Getting time with leaders within an organisation, whether they are your line manager, client, or the CEO can be difficult, and worth every drop of sweat expended in getting it.

I’m not talking about the diarised process meeting that often lacks an agenda. Don’t get me wrong, the weekly meeting was designed to be constructive, and to provide an opportunity to interact and update, but the reality is that most don’t often result in strategic deliberation or action.

I’m talking about purposeful engagement with a leader that is action oriented and delivers results.

My favourite boss and the one I learned from the most, very rarely met with me. In fact, he never had a regular meeting with anyone in the team outside of a weekly team meeting. When we did sit down to talk what I do recall is that I had his utmost 100% attention. As they say today, he was fully present. His body language was directed towards me, he looked me in the eye for the entire conversation, he listened thoughtfully and responded to my questions, doubts and yearning for advice. This led me to place intense value on each and every engagement. I never wasted a meeting, and never asked for one unless I knew exactly what I wanted to achieve. And I always came prepared.

Being prepared is central to engagement with anyone in the workplace. Not just with a CEO or client, but anyone you engage with. Why? It shows you are not wasting their time. It shows you care about their time. And it shows respect. Yes, you took the time to read their presentation before meeting with them. You read their feedback on your proposal. And you did the research on the product, proposal, or issue that is the topic of the meeting.

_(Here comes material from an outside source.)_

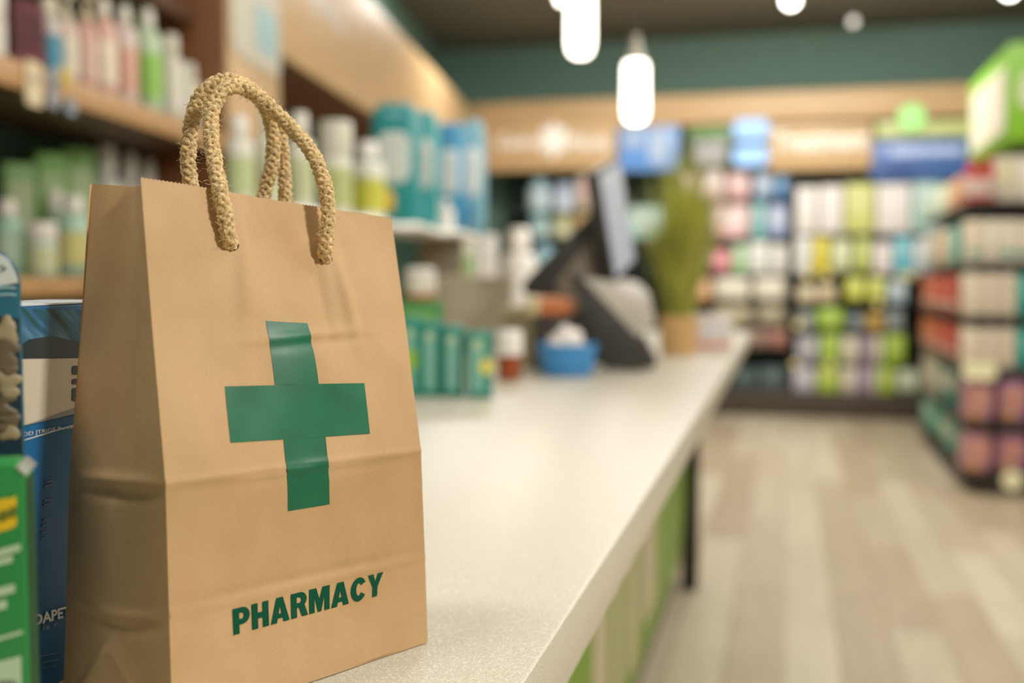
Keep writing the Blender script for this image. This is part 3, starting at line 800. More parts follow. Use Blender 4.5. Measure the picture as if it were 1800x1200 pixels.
# till: base, wedge stand, screen
p = sit(1085, 642); k = mpp(p)
tl = thing('till', 'black till with wedge stand and tilted touch screen at the middle of worktop', 'till', p, TH)
dpt = (p-CAM).dot(cf)
def tp(px, py, dd=0.0):
    """a sight line met with the till's own upright plane, in till coordinates"""
    q = onP(px, py, p+Vector((cf.x, cf.y, 0)).normalized()*dd, Vector((cf.x, cf.y, 0)).normalized())-p
    return (q.dot(cr), q.z)
blk = mk('black plastic', (52, 50, 45), .5, .08); gry = mk('grey plastic', (128, 118, 102), .5, .1)
def tpoly(pts, y0, y1, nm, mat, bev=.002, dd=None, lab=None):
    P = [tp(x, y, (y0 if dd is None else dd)) for x, y in pts]
    P = [(a, max(b, .0)) for a, b in P]
    return ob(nm, m_prism(P, y0, y1, 'y', bev), mat, tl, label=lab)
tpoly([(958, 560), (918, 508), (924, 492), (1046, 368), (1066, 400), (1084, 470), (1088, 560), (1080, 625), (1040, 640), (990, 600)], .05, .17, 'wedge_stand', blk, .004)
tpoly([(975, 500), (1040, 418), (1052, 500), (1040, 545), (1000, 540)], .045, .052, 'printer_cover', gry, .001)
tpoly([(1028, 646), (1030, 615), (1150, 612), (1155, 646)], .03, .20, 'base_plate', blk, .003)
# screen
sx_, sz_ = tp(1083, 470, .06)
scr = ob('screen', m_box(.21, .034, .27, .006), blk, tl, (sx_+.012, .10, sz_-.012), (math.radians(-6), math.radians(-14), math.radians(70)))
ob('display', m_box(.195, .002, .25), mk('pale display reflection', (178, 184, 202), .2, .05, emit=.25), scr, (0, -.0178, .01))  # pale colour and faint glow stand in for the screen's reflection
# card terminal
p2 = sit(1105, 652)
ctm = thing('card_terminal', 'black card terminal with pale screen leaning towards the customer side', 'card terminal', p2, TH)
def cp(px, py, dd=0.0):
    q = onP(px, py, p2+Vector((cf.x, cf.y, 0)).normalized()*dd, Vector((cf.x, cf.y, 0)).normalized())-p2
    return (q.dot(cr), max(0, q.z))
P = [cp(*a) for a in ((998, 482), (1022, 478), (1128, 584), (1152, 628), (1150, 646), (1062, 648), (1050, 596))]
ob('terminal_body', m_prism(P, -.02, .02, 'y', .004), blk, ctm)
P = [cp(*a, -.022) for a in ((1024, 488), (1062, 492), (1140, 512), (1152, 566), (1128, 588), (1118, 590))]
ob('lit_screen', m_prism(P, -.026, -.0205, 'y', .001), mk('pale grey screen', (196, 190, 178), .3, .08, 12), ctm, label='pale grey screen face')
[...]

I recall a hectic period at one company during quite a significant corporate and market upheaval where I had the opportunity to meet with the Chairman every morning to provide an update on the media coverage overnight and in the morning papers. It was a discussion that took place at 7am every morning right after his morning tennis game. It meant I was up at 6am reading, analysing and forming a view as to any action that may need to be taken. I enjoyed these conversations because they allowed me in a small way to influence the direction the business took that day. It helped the Chairman frame how the market was responding to the actions we took in the 24 hours prior, and it created trust between two people that was needed at the time. Being prepared for those meetings was essential. Without it we would both have wasted our time.

The time spent with leaders very often sway the direction of our work. We provide input, intelligence and recommendations. We get a decision. We get direction. We are provided with important insight from people who often have great experience.

At the same time, as a leader you know that meeting with members of your team or a supplier can also change the direction you move. The engagement is reciprocal, and the value is mutual if both parties maintain the same respect for each other, their contribution, and the time devoted to each other.

But sometimes we can get caught in a cycle of process meetings. We can forget the purpose and value of why we meet. Our days become filled with meetings that prevent us from delivering value. And it is because we have fell into the trap of placing little value on the meeting itself. We don’t prepare. We turn up late. We fill the room with people who don’t really need to be there. We are distracted. We want to be somewhere else.

Since I have left corporate life I have  enjoyed the freedom of less meetings and at the same time noticed the absence of days filled with collegiate engagement.

But I have regained my appreciation for meeting people.

Meet less. Meet for less time. And bring your entire being to each engagement. You are meeting with real people after all.